__Supplied information__
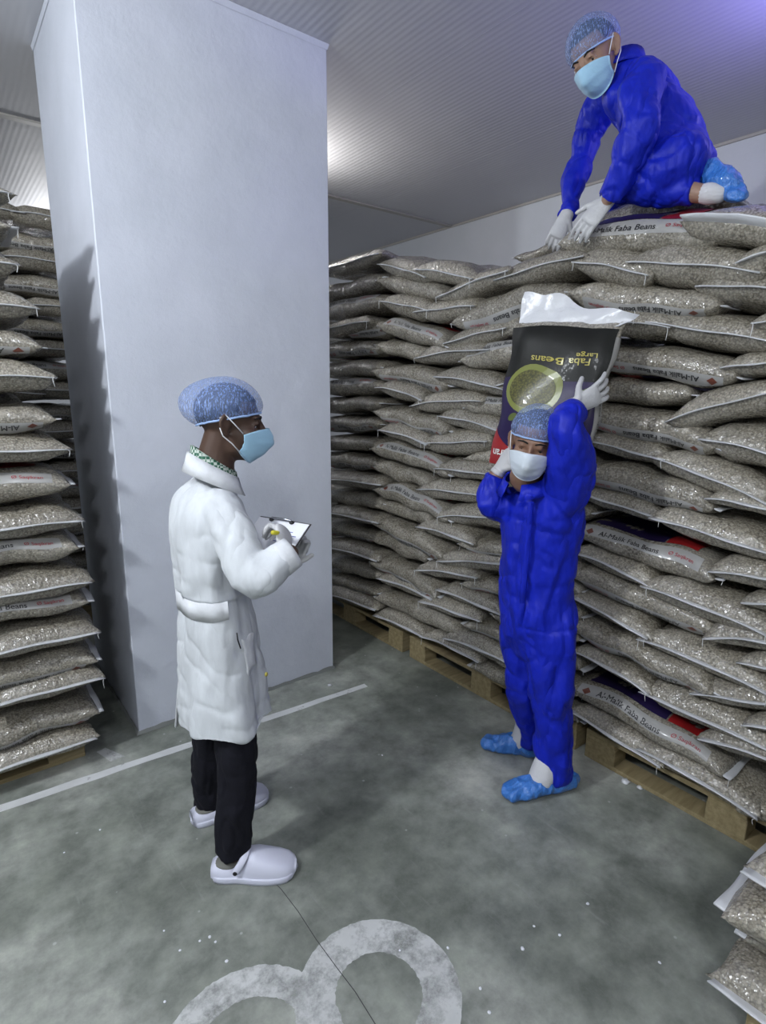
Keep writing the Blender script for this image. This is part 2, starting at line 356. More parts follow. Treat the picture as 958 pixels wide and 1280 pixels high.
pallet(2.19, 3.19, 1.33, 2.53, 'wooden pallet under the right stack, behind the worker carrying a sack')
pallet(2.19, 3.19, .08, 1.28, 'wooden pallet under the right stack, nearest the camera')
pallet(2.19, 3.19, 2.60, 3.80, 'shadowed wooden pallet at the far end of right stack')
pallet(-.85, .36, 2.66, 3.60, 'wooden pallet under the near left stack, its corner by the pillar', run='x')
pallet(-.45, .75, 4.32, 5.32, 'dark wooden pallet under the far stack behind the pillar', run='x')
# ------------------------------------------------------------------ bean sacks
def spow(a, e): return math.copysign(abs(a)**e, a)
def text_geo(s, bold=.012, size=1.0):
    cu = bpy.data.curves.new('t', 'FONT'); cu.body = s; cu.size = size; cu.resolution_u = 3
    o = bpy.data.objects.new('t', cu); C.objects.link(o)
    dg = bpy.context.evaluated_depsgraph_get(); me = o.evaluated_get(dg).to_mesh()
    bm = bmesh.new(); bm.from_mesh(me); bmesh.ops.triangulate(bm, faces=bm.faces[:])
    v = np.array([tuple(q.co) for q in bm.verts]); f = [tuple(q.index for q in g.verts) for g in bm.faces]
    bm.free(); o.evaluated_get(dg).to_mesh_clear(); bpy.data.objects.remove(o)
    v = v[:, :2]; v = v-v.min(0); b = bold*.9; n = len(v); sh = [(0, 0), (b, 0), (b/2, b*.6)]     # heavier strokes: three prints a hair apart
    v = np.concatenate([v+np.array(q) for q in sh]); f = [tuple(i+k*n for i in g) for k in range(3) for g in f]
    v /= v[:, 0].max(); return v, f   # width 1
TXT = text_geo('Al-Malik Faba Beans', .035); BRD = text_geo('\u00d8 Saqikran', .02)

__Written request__
Leaving the pictures aside, transcribe the entire listing exactly.

__Task answer__
Keep writing the Blender script for this image. This is part 2, starting at line 356. More parts follow. Treat the picture as 958 pixels wide and 1280 pixels high.
pallet(2.19, 3.19, 1.33, 2.53, 'wooden pallet under the right stack, behind the worker carrying a sack')
pallet(2.19, 3.19, .08, 1.28, 'wooden pallet under the right stack, nearest the camera')
pallet(2.19, 3.19, 2.60, 3.80, 'shadowed wooden pallet at the far end of right stack')
pallet(-.85, .36, 2.66, 3.60, 'wooden pallet under the near left stack, its corner by the pillar', run='x')
pallet(-.45, .75, 4.32, 5.32, 'dark wooden pallet under the far stack behind the pillar', run='x')
# ------------------------------------------------------------------ bean sacks
def spow(a, e): return math.copysign(abs(a)**e, a)
def text_geo(s, bold=.012, size=1.0):
    cu = bpy.data.curves.new('t', 'FONT'); cu.body = s; cu.size = size; cu.resolution_u = 3
    o = bpy.data.objects.new('t', cu); C.objects.link(o)
    dg = bpy.context.evaluated_depsgraph_get(); me = o.evaluated_get(dg).to_mesh()
    bm = bmesh.new(); bm.from_mesh(me); bmesh.ops.triangulate(bm, faces=bm.faces[:])
    v = np.array([tuple(q.co) for q in bm.verts]); f = [tuple(q.index for q in g.verts) for g in bm.faces]
    bm.free(); o.evaluated_get(dg).to_mesh_clear(); bpy.data.objects.remove(o)
    v = v[:, :2]; v = v-v.min(0); b = bold*.9; n = len(v); sh = [(0, 0), (b, 0), (b/2, b*.6)]     # heavier strokes: three prints a hair apart
    v = np.concatenate([v+np.array(q) for q in sh]); f = [tuple(i+k*n for i in g) for k in range(3) for g in f]
    v /= v[:, 0].max(); return v, f   # width 1
TXT = text_geo('Al-Malik Faba Beans', .035); BRD = text_geo('\u00d8 Saqikran', .02)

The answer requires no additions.